Alessia Carmicino ha detto...

bellissimo film e ottima recensione!se vuoi puoi legger la mia qui:
http://firstimpressions86.blogspot.com/2010/03/picnic-ad-hanging-rock.html

Christian ha detto...

Ciao Alesya, grazie del commento! ^^
Anche la tua recensione di questo film così stimolante è molto bella, soprattutto per gli accenni al tema della bellezza, che forse io non ho sottolineato abbastanza. In un certo senso è vero: i personaggi cercano la bellezza (nel mondo, nell'arte, nella vita), una ricerca che può farsi pericolosa perché la natura, oltre che bella, può anche essere maligna e selvaggia. Da questo punto di vista sono interessanti i personaggi di Edith (la ragazza che a un certo punto sceglie di non seguire più le altre, che trova "faticoso" proseguire su questo cammino, come molte persone – e spettatori! – che si stancano troppo facilmente di fronte a strade e percorsi nuovi) e di Michael (che invece da quella bellezza è affascinato, e anche se non arriva pienamente a comprenderla riesce a conquistare almeno un brandello).

Marisa ha detto...

E' un film su cui mi sono molto interrogata e qualcosa dei miei commenti si trova proprio in calce ai post di Giuliano, dove seguo la pista di Pan, il grande Dio della Natura, che ama nascondersi e rivelarsi all'improvviso proprio a mezzogiorno seminando "panico" tra le ninfe...
A proposito della bellezza non posso non citare Rilke che inizia la sua prima Elegia con l'invocazione all'Angelo e con la drammatica consapevolezza che non può avvicinarsi troppo agli uomini "Perchè il bello non è che il tremendo al suo inizio" ; se si avvicinasse troppo ci distruggerebbe...

curiositizen ha detto...

Uno dei film più misteriosi e ipnotici che abbia mai visto.
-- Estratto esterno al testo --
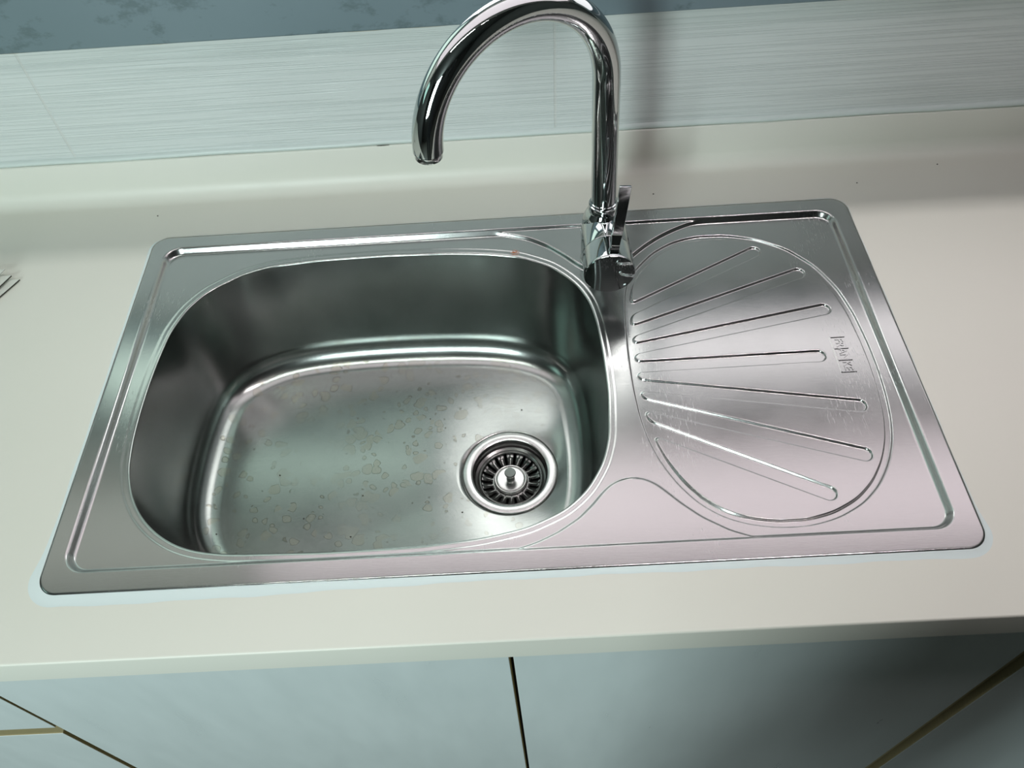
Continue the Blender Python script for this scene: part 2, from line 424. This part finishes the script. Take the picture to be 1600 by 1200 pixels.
# platforms left at half height: behind and round the tap, and at the front between bowl and drainer
TT = fine([(-90, 222), (-30, 219), (0, 211), (20, 205), (38, 198.5), (59, 184.5), (79, 165.5), (92, 150.5), (103, 141), (114, 134), (128, 130.5), (142, 135), (152, 147), (160.5, 158.5), (178.6, 175), (196, 188), (214, 198.5), (235, 208), (262, 214), (290, 219), (320, 224)], 5)
TT = np.vstack([TT, [(320, 260), (-90, 260)]])
TB = fine([(-90, -221), (-40, -217), (-4.8, -211.1), (11.6, -208.2), (27.4, -203.3), (47.1, -194.3), (67.7, -181.0), (82.1, -167.0), (92.4, -154.8), (101.2, -146.8), (111.6, -141.6), (122.3, -139.6), (134.4, -141.6), (145.8, -148), (155.7, -158.0), (167, -170.5), (184, -186), (207.4, -201), (229.1, -209.5), (255, -215), (290, -220)], 4)
TB = np.vstack([TB, [(290, -260), (-90, -260)]])
def sdf_poly(P, X, Y):
    """signed distance to a closed polygon, negative inside"""
    x = X.ravel(); y = Y.ravel(); out = np.empty_like(x); a = P; b = np.roll(P, -1, 0)
    for s in range(0, len(x), 60000):
        px = x[s:s + 60000, None]; py = y[s:s + 60000, None]
        ex, ey = (b - a).T; wx = px - a[:, 0]; wy = py - a[:, 1]
        tt = np.clip((wx * ex + wy * ey) / (ex * ex + ey * ey + 1e-12), 0, 1)
        d2 = ((wx - tt * ex) ** 2 + (wy - tt * ey) ** 2).min(1)
        c = (a[:, 1] <= py) != (b[:, 1] <= py)
        xi = a[:, 0] + (py - a[:, 1]) * ex / np.where(np.abs(ey) < 1e-12, 1e-12, ey)
        ins = (np.sum(c & (px < xi), 1) % 2) == 1
        out[s:s + 60000] = np.sqrt(d2) * np.where(ins, -1, 1)
    return out.reshape(X.shape)
def sdf_rr(X, Y, x0, x1, y0, y1, r):
    qx = np.abs(X - (x0 + x1) / 2) - (x1 - x0) / 2 + r; qy = np.abs(Y - (y0 + y1) / 2) - (y1 - y0) / 2 + r
    return np.hypot(np.maximum(qx, 0), np.maximum(qy, 0)) + np.minimum(np.maximum(qx, qy), 0) - r
def F(u): return np.where(u < 0, 0, np.where(u < 1, u * u / 2, u - .5))
def ramp(t, e=.22): return (F(t + e) - F(t - e)) / (2 * e)
def smax(a, b, k):
    h = np.maximum(k - np.abs(a - b), 0) / k; return np.maximum(a, b) + h * h * k / 4
OX, OY = 430.0, 235.4
step = 0.65
gx = np.arange(-OX - 1, OX + 1.01, step); gy = np.arange(-OY - 1, OY + 1.01, step)
X, Y = np.meshgrid(gx, gy)
S_out = sdf_rr(X, Y, -OX, OX, -OY, OY, 20)
S_rim = sdf_poly(RIM, X, Y)
S_rec = sdf_rr(X, Y, -413.5, 411.5, -215.0, 216.5, 23)
S_o = np.full(X.shape, 50.0); sel = (X > 125) & (X < 410) & (Y > -215) & (Y < 205)
S_o[sel] = sdf_poly(OUT, X[sel][None], Y[sel][None])[0]
S_tt = np.full(X.shape, 30.0); sel = (X > -95) & (X < 325) & (Y > 118)
S_tt[sel] = sdf_poly(TT, X[sel][None], Y[sel][None])[0]
S_tb = np.full(X.shape, 30.0); sel = (X > -95) & (X < 295) & (Y < -125)
S_tb[sel] = sdf_poly(TB, X[sel][None], Y[sel][None])[0]
CH = [((155, 81.3), (304.6, 158.6)), ((155, 49.2), (347.3, 119.2)), ((155, 22.6), (361.5, 62.0)), ((155, -4.3), (339.2, -3.4)), ((155, -30.6), (363, -69.9)), ((155, -57.0), (351.4, -127.6)), ((155, -86.4), (306.2, -168.0))]
S_ch = np.full(X.shape, 60.0)
for (ax, ay), (bx, by) in CH:
    dx, dy = bx - ax, by - ay; l = math.hypot(dx, dy); ax -= dx / l * 40; ay -= dy / l * 40; dx, dy = bx - ax, by - ay
    tt = np.clip(((X - ax) * dx + (Y - ay) * dy) / (dx * dx + dy * dy), 0, 1)
    S_ch = np.minimum(S_ch, np.hypot(X - ax - tt * dx, Y - ay - tt * dy) - 7.4)
S_pan = smax(S_o + 7.2, -S_ch, 7)
H1, H2 = 7.8, 3.4
zrec = -H1 * ramp((-S_rec - 1.4) / 4.4, .34)
zhalf = -H2 * ramp((-S_rec - 1.0) / 2.4, .3)
plat = np.minimum(S_tt, S_tb)
k = ramp((plat + 3.2) / 2.6, .3)          # 0 on the platform, 1 on the deck
Z = zhalf + (zrec - zhalf) * k
gut = ramp((-S_o) / 1.1, .28)
pan = ramp((-S_pan + .5) / 1.0, .25)
Z = Z - 2.6 * gut * (1 - pan)
Z = Z - .55 * ramp((7.0 - S_rim) / 2.0, .4)                    # shallow seat round the bowl
Z = Z - .35 * (np.clip(1 - S_rim / 2.2, 0, 1)) ** 2
Z = Z - 1.25 * (np.clip(1 + S_out / 2.2, 0, 1)) ** 2           # rolled outer edge
Z_RIM = -(H1 + .55 + .35)
# keep everything between outer edge and bowl; snap the boundary vertices onto the two curves
keepv = (S_out < 0) & (S_rim > 0)
q = keepv[:-1, :-1] | keepv[1:, :-1] | keepv[:-1, 1:] | keepv[1:, 1:]
ny, nx = X.shape
gyo, gxo = np.gradient(S_out, step); gyr, gxr = np.gradient(S_rim, step)
Xs = X.copy(); Ys = Y.copy()
for S, ga, gb, sg in ((S_out, gxo, gyo, 1), (S_rim, gxr, gyr, -1)):
    m_ = (S * sg > 0); nn = np.hypot(ga, gb) + 1e-9
    Xs = np.where(m_, Xs - S * ga / nn, Xs); Ys = np.where(m_, Ys - S * gb / nn, Ys)
idx = -np.ones(X.size, int)
qi, qj = np.nonzero(q); a = qi * nx + qj
quads = np.c_[a, a + 1, a + nx + 1, a + nx]
used = np.unique(quads); idx[used] = np.arange(len(used))
quads = idx[quads]
co = np.c_[Xs.ravel()[used], Ys.ravel()[used], Z.ravel()[used]] * .001
me = D.meshes.new('drainer_top')
me.vertices.add(len(co)); me.vertices.foreach_set('co', co.ravel())
me.loops.add(quads.size); me.loops.foreach_set('vertex_index', quads.ravel().astype(np.int32))
me.polygons.add(len(quads)); me.polygons.foreach_set('loop_start', np.arange(0, quads.size, 4, dtype=np.int32))
me.polygons.foreach_set('use_smooth', np.ones(len(quads), bool))
me.update(calc_edges=True)
def edge_band(o):
    me = o.data; me.materials.append(M_BOARD)
    for p_ in me.polygons:
        if abs(p_.normal.y) < .5: p_.material_index = 1
for o in list(D.objects):
    if (o.name.startswith('door') or o.name.startswith('drawer')) and o.parent and o.parent.name.startswith('base_cabinet'): edge_band(o)
sink = empty('sink', (0, 0, 0), 'stainless steel inset sink with one bowl and a fan-grooved drainer on the right', 'sink')
link('drainer_top', me, M_DECK, sink)
# outer skirt of the rolled edge
n_ = 64; sk = []
for cx, cy, a0 in ((OX - 20, OY - 20, 0), (-OX + 20, OY - 20, 90), (-OX + 20, -OY + 20, 180), (OX - 20, -OY + 20, 270)):
    for j in range(13):
        a = R(a0 + 90 * j / 12); sk.append((cx + 20 * math.cos(a), cy + 20 * math.sin(a)))
vs = []; L_ = len(sk)
for (x, y) in sk: vs.append((x * .001, y * .001, -.00120))
for (x, y) in sk: vs.append((x * .001 * .99985, y * .001 * .99985, -.00121))
mesh('edge_skirt', vs, [(i, (i + 1) % L_, L_ + (i + 1) % L_, L_ + i) for i in range(L_)], M_DECK, sink, smooth=True)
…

Peter Weir è uno dei miei autori di cinema preferiti... si vedeva che era un maestro fin dal principio :) ciao, c

Giuliano ha detto...

in questi giorni sto rivedendo con calma "Dead poets society" (in lingua originale!), e Weir non finisce mai di stupire. Anche quando si sono visti i suoi film venti o trenta volte, c'è sempre qualcosa che sfugge e che sorprende ad una nuova visione. Non capita tutti i giorni...
"Hanging Rock" è davvero un miracolo, ma non irripetibile: non per Peter Weir, s'intende.
(grazie per le citazioni!)
:-)

Massimo Volpe ha detto...

Rimane a mio avviso il più bello dei film di Weir; anche io ancora oggi (ed è un po' che non lo rivedo) rimango piacevolmente interdetto di fronte al senso ultimo del film, che comunque è capace di trasmettere inquietudine in maniera sottile, quasi subdola.
Oltre tutto stilisticamente è di una bellezze disarmante.

Christian ha detto...

Weir è un grandissimo regista, che spesso (e a torto) viene dimenticato quando si stilano classifiche o elenchi dei migliori. Ma fra questo, "L'attimo fuggente", "Truman Show" e "Gli anni spezzati" (per citarne solo quattro) ha realizzato fior di capolavori!